While George Osborne: The Austerity Chancellor has an "inside feel" owing to the "generous access to the Chancellor’s inner circle" afforded to Janan Ganesh, it is ‘sometimes at the cost of independent judgment,’ writes Peter Oborne in the Telegraph. Perhaps a more pertinent criticism, given the implicit promise of the book’s title, is the omission of a substantial analysis of the Chancellor’s economic views and political manoeuvres: "This book lacks any serious exploration of Osborne’s economic ideas or his relationship with the Treasury." John Hanning, writing in the Independent, begins his review by advising those depressed by David Cameron to steer clear of his chancellor’s biography. After outlining their remarkably similar trajectories, Henning shows how the two differ: "Osborne's heritage – Notting Hill, St Paul's, a mother who works for Amnesty, a father with an ultra-fashionable shop in South Kensington – is much more that of the metropolitan sophisticate than Cameron's." Hanning reminds us on more than one occasion of the author’s relationship with his subject. Osborne is a "close political friend", and Ganesh a "long-standing admirer". Nonetheless, he acknowledges that the author deftly treads the path between "getting access to the subject and a willingness to criticise or chase uncomfortable truths". Read a review of George Osborne: The Austerity Chancellor in the New Statesman later this week.

 

Mick Jagger by Philip Norman

Julie Burchill sees the publication of this Jagger biography as an opportunity to review the rock star himself, bypassing the book almost completely. "It's his attitude to money, I suppose, as much as his idiot-dancing which renders Jagger so unattractive to me; stinginess is the halitosis of the soul, and MJ reeked of it," she writes in the Guardian.

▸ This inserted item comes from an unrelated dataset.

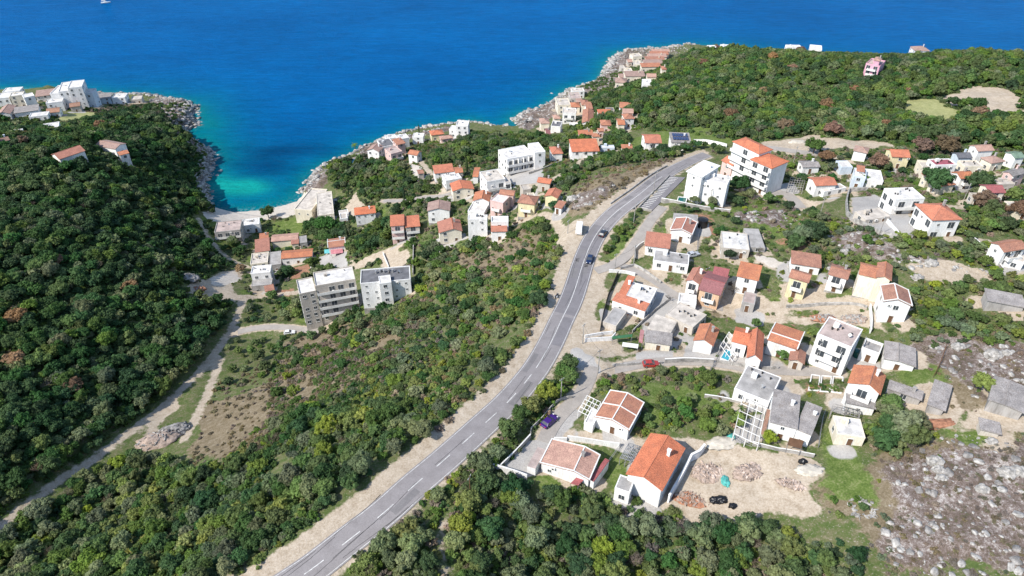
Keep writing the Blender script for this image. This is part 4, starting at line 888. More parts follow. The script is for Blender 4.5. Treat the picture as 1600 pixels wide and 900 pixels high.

It’s obvious where her affections do in fact lie: "Casting the biggest shadow of all, like some epic scarecrow, is Keith Richards, a man whose glamour and charisma increase at the same rate as the wrinkles on that beautiful Red Indian face. Ask yourself if any reigning film star would have dreamed of basing the hero of a hit film on Jagger – as Johnny Depp did on Richards in Pirates of the Caribbeanand you would have to say no." John Walsh, writing in the Independent, identifies the same negative traits that Burchill does (stinginess, misogyny, arrogance) but notes that Norman "radiates sympathy for the old devil". Perhaps this sympathy derives in part from the gentle debunking of aspects of the Jagger legend: "Rather than a randy, rebellious extrovert, [young Mick] was shy and slow to show affection," "he was thought too ugly to succeed," and "he wept over Chrissie Shrimpton". But while these more vulnerable sides of Jagger are revealed, so too is a cold, driving professionalism: "Mick’s robotic ability to go 'on with the show' just seems chilling," wrote Kate Mossman in last week’s New Statesman. ‘It’s hard to believe that, hours after Brian Jones was found dead, he went ahead with a Top of the Pops appearance and then attended a ball at the home of Prince Rupert Lowenstein.[...] This book re-examines the notion of what it takes to be a true 'rock star'."

 

Iron Curtain: The Crushing of Eastern Europe, 1944 – 56 by Anne Applebaum

In 1945, the Red Army was briefly welcomed when it marched into eastern Europe. "Yet goodwill towards the liberators soon gave way to horror at the looting, random violence — and worse," writes Peter Conradi in The Sunday Times. Making use of never-before-seen documents from recently opened archives, Anne Applebaum re-examines the Soviet takeover of Eastern Europe. "Iron Curtain is modern history writing at its very best; assiduously researched, it wears its author's considerable erudition lightly," writes Roger Moorehouse in the Independent. "Pending large-scale revelations from still-closed Soviet archives, it sets a new benchmark for the study of this vitally important subject." Moorehouse notes that, in Applebaum’s assessment, communism was always doomed to fail: "Communism contained within it the seeds of its own destruction, not only in its disastrous economic performance, but also in its relentless desire to control every aspect of human activity." "The chief problem was the failure of the Soviet economic model — which created a growing gap in living standards with the West," asserts Conradi. "In this exhaustive and entertainingly written account, Applebaum, a former Pulitzer prize winner, captures well the absurdities of communist life familiar to anyone who experienced the system first hand."